Critique de Jad Alain Geoffroy de Seif de la Montagn (, Inscrit le 18 août 2010, 33 ans) - 18 août 2010
On s'est tué, on se tue, et rien ne changera dans le futur, à ne voir que la surface d'une oeuvre, sans chercher à creuser plus bas. Une oeuvre, est-ce une histoire? Non, il y a un sens, parfois caché, d'où la présence dans notre monde de commentateurs littéraires. Cette oeuvre, ce n'est pas l'histoire de deux hommes qui s'emmerdent. A mon avis, c'est l'histoire d'un mensonge. On y voit un monde post apocalyptique. Mais c'est ce que prétend Hamm. D'où viennent alors les rats, puce ou l'enfant à la fin de la pièce? On m'a dit que Hamm ne pouvait pas vivre sans Clav et que Clov ne peut pas vivre sans Hamm. Cela est vrai en ce qui concerne Hamm, mais Clov peut vivre sans Hamm. On prétend que Hamm est le seul qui a la combinaison du garde-manger. Très drôle! Il est aveugle, il ne peut pas se lever, donc même s'il l'avait, ce code, il ne pourrait l'utiliser. Il a l'habitude de raconter des histoires mélangeant réalité et imaginaire. Et s'il ne faisait que mentir? Si le monde à l'horizon était peuplé, vert?

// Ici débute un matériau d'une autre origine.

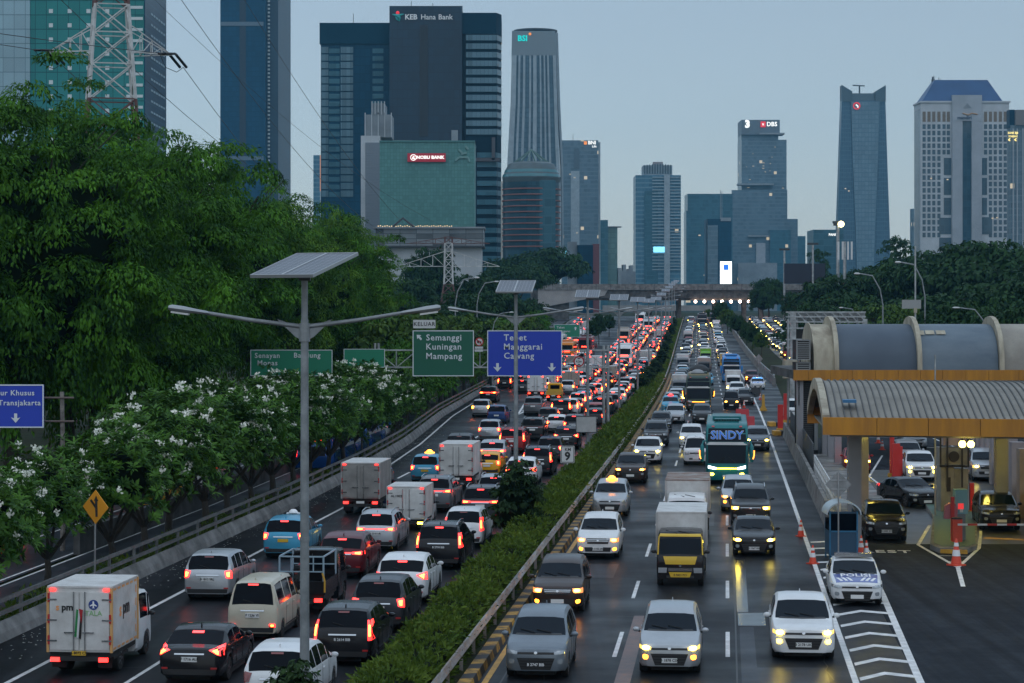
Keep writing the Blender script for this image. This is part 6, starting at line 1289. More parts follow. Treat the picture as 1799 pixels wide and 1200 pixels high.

L'essentiel, quand on juge d'une oeuvre, c'est de voir toutes ses constructions. On n'a pas dit par hasard que c'était un hasard. Beckett sait écrire, il sait laisser en nous le sentiment d'ennui, mais aussi sait-il dissimuler les choses, en faire des éléments latents de son oeuvre.
Que dire ?
Critique de Simplicité (, Inscrit le 6 août 2010, 31 ans) - 7 août 2010
Mots à retenir, pour lire ce livre. Il faut une certaine maturité pour l'apprécier. Autant que des livres aux longues descriptions. Ce livre est court, très court (trop court) il est absurde. On pourrait même dire de lui qu'il est surréaliste.

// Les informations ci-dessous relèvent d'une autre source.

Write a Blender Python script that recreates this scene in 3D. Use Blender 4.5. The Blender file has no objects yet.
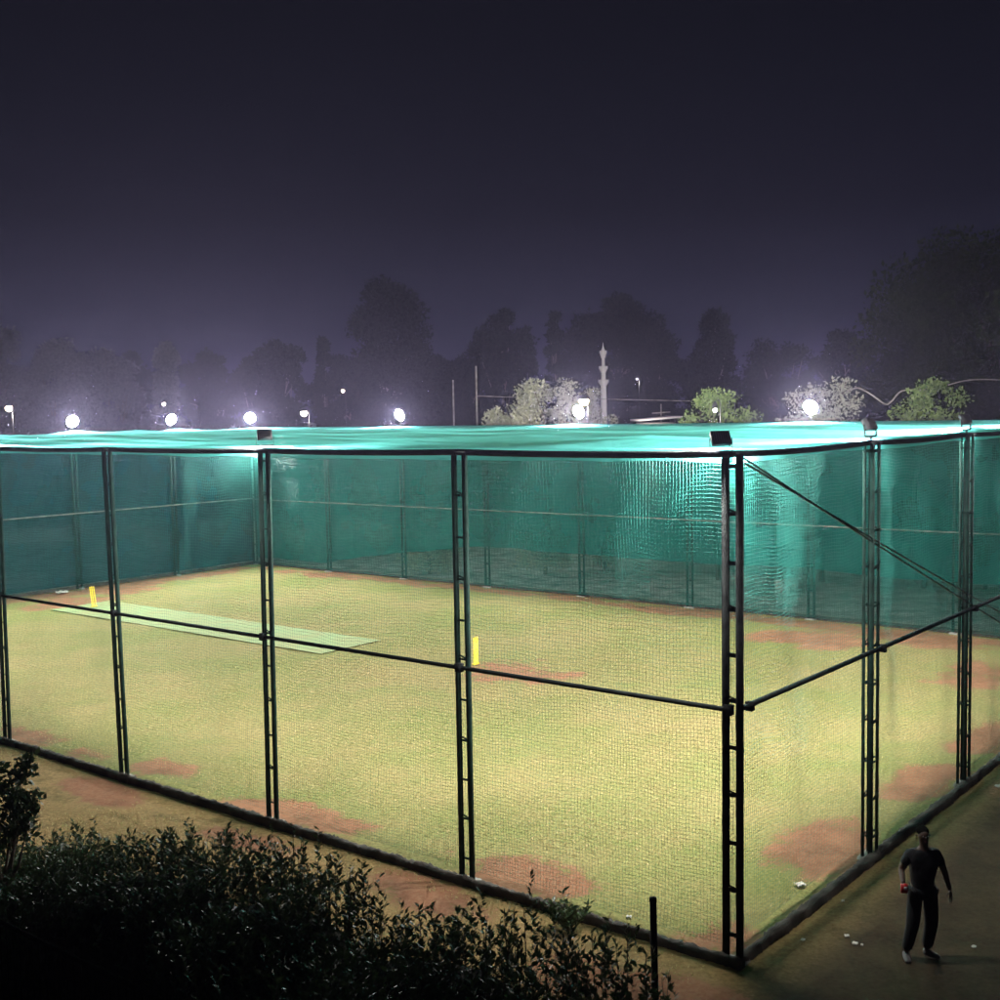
import bpy, math, random
import numpy as np
from mathutils import Vector, Matrix
R = math.radians
rng = np.random.default_rng(7); random.seed(7)
sc = bpy.context.scene
COL = sc.collection

# ------------------------------------------------------------------ camera
F, PITCH, ROLL, H0 = 1195.25, .0733, -.0195, 6.8
_R0 = np.array([[1, 0, 0], [0, math.sin(PITCH), math.cos(PITCH)], [0, math.cos(PITCH), -math.sin(PITCH)]])
_c, _s = math.cos(ROLL), math.sin(ROLL)
CR = np.array([[_c, _s, 0], [-_s, _c, 0], [0, 0, 1]]) @ _R0          # rows: right, up, forward
cam_d = bpy.data.cameras.new('camera'); cam = bpy.data.objects.new('camera', cam_d); COL.objects.link(cam)
cam_d.sensor_width = 36; cam_d.lens = F * 36 / 1000; cam_d.clip_start = .1; cam_d.clip_end = 3000
M = Matrix(((CR[0][0], CR[1][0], -CR[2][0], 0), (CR[0][1], CR[1][1], -CR[2][1], 0), (CR[0][2], CR[1][2], -CR[2][2], H0), (0, 0, 0, 1)))
cam.matrix_world = M
sc.camera = cam

def at(px, py, y):                 # world point on the ray of a photo pixel at world depth y
    d = CR.T @ np.array([(px - 500) / F, -(py - 500) / F, 1])
    t = y / d[1]
    return np.array([0, 0, H0]) + t * d
def ground(px, py, z=0.):
    d = CR.T @ np.array([(px - 500) / F, -(py - 500) / F, 1])
    return np.array([0, 0, H0]) + (z - H0) / d[2] * d

# ------------------------------------------------------------------ cage frame of reference
TH = .6807; N0 = np.array([2.7525, 14.2312, 0.])
U = np.array([-math.cos(TH), math.sin(TH), 0]); V = np.array([math.sin(TH), math.cos(TH), 0]); Z = np.array([0, 0, 1.])
HT, HM, WID, LEN = 6.25, 3.17, 22.81, 36.65
def W(a, b, z=0.): return N0 + U * a + V * b + Z * z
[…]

Ça faisait longtemps que je n'avais pas lu une pièce comme ça !!!
Critique de Florian Bouillon (, Inscrit le 30 juin 2010, 32 ans) - 1 juillet 2010
Nihilisme clownesque
Critique de Matthias1992 (, Inscrit le 27 août 2007, 32 ans) - 14 mars 2009
Ils restent en vie, certes, ils vivent, ils respirent, mais sans but, sans motivation, sans ne croire à rien, ni même à l'amour ou au bonheur (HAMM- As-tu jamais eu un instant de bonheur? CLOV- Pas à ma connaissance.)

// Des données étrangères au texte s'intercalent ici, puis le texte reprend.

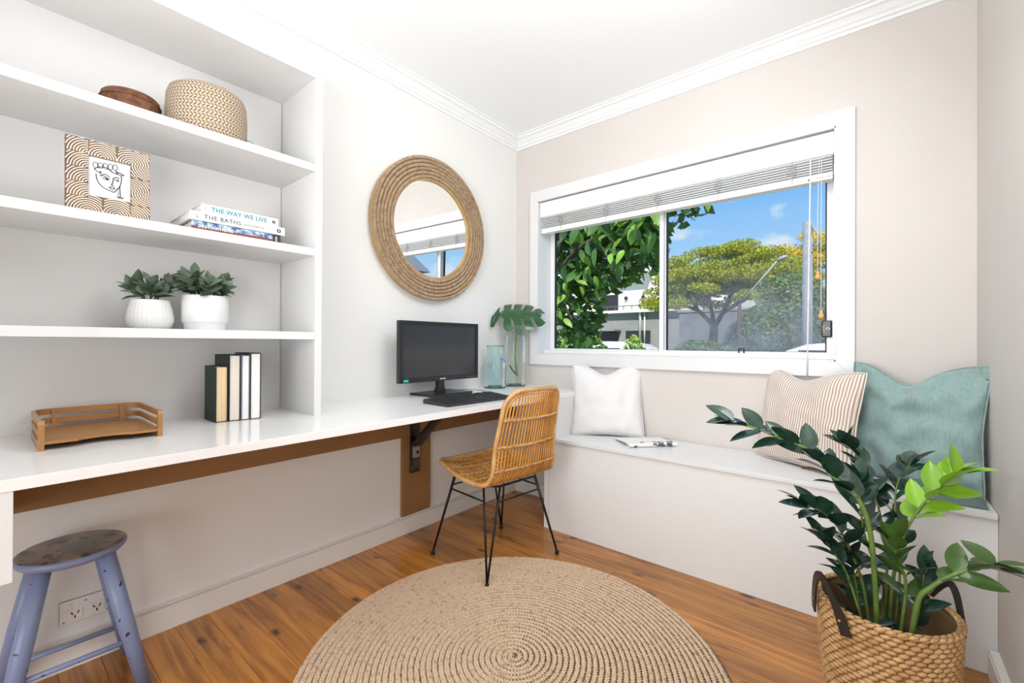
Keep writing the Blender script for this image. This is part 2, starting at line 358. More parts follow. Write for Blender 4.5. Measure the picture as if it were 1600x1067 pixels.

La seule preuve tangible de leur existence, est cette parole, cette parole destructurée et aussi absurde que leur vie, ces mots qu'ils profèrent sans avoir l'air de se soucier de leur sens, sans avoir l'ambition d'aller vers une communication ou un échange, une conversation. Cette parole totalement vaine, totalement dérisoire, qui ne change rien, qui ne fait rien évoluer, par laquelle rien n'est décidée, qui est tout simplement articulée pour rien, pour faire passer le temps, en entraînant pas la moindre conséquence, pas le moindre changement, mais qui semble être en même temps la seule fonction des personnages représentés (CLOV- A quoi est-ce que je sers? HAMM- A me donner la réplique.). Cette parole qui fourmit de contradictions, de paradoxes, qui ne veut rien dire, sans aucun message, qui exprime avec un incroyable brio tout le tragique teinté de grotesque qui est la marque de fabrique de Beckett, cette absurdité témoignant à la fois d'un désespoir existentiel absolu, mais la mascarade pitoyable que la pièce met en scène renvoie aussi à un ineffable esprit grotesque et clownesque. Un tour de force.
Absurde, vous avez dit absurde
Critique de Nomade (, Inscrite le 14 février 2005, 12 ans) - 31 décembre 2007
J'imagine à chaque fois cette pièce et ses protagonistes en noir et blanc. Comme les fameux épisodes de la Quatrième dimension. Tout est absurde et on est toujours surpris par la fin.
Noir, c'est noir...
Critique de Albireo (Issy-les-Moulineaux, Inscrit le 14 janvier 2006, 47 ans) - 17 mai 2007
"Hamm : Salopard ! Pourquoi m'as-tu fait ?
Nagg : Je ne pouvais pas savoir !
Hamm : Quoi ? Qu'est-ce que tu ne pouvais pas savoir ?
Nagg : Que ce serait-toi."
Ce huis-clos en un acte laisse une impression dérangeante et amère par une conception totalement pessimiste et nihiliste de la destinée humaine.